Relayeurs de la flamme éternelleLes adventistes se considèrent des relayeurs dans la lignée historique des passeurs de la vérité primitive. Plus tard, Ellen White ne cachera pas dans La tragédie des siècles sa grande admiration pour le courage et la sagacité de Luther, Wesley, Calvin, Hus, Wicleffe et de d’autres champions de la foi. Ainsi donc, ils empruntent à plusieurs traditions religieuses, à la particularité d’avoir souvent des points communs : un effort de retour à la foi des apôtres, la Bible comme l’unique règle de foi, la justification par la foi, le sacerdoce de tous les croyants, l’étude collective de la Bible, le baptème par immersion des adultes, la défense de la liberté religieuse, le principe de la séparation de l’Eglise et de l’Etat, la simplicité du culte d’adoration, le chant congrégationel, le revivalisme, le prophétisme historiciste, la perpétuité de la loi morale, la sanctification par la foi, la tempérance et la piété pratique.

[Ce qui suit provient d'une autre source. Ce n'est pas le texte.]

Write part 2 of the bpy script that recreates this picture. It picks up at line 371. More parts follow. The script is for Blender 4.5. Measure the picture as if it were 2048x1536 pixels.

Cette incorporation doctrinale est sélective car les adventistes veulent éviter les erreurs et les excès possibles des diverses traditions. Mais ce cheminement est progressif. Si par exemple, Joseph Bates et James White emportent de la connexion chrétienne (leur ancienne église) des principes positifs comme « la Bible est notre seul credo », ils ne se sont pas encore débarrassés de tous ses éléments négatifs – le rejet d’une substitution lors de la mort du Christ ou le semi-arianisme christologique ou anti-trinitaire (ils pensent que le Saint-Esprit est une puissance, et non une personnalité de la trinité). Ellen White ne cessera pas de le répéter : les adventistes doivent poursuivre la recherche biblique. Mais comme nous le verrons, à partir de 1850, ils commencent à tourner leur attention sur deux autres sujets : leur mission et l’épineuse question de l’organisation.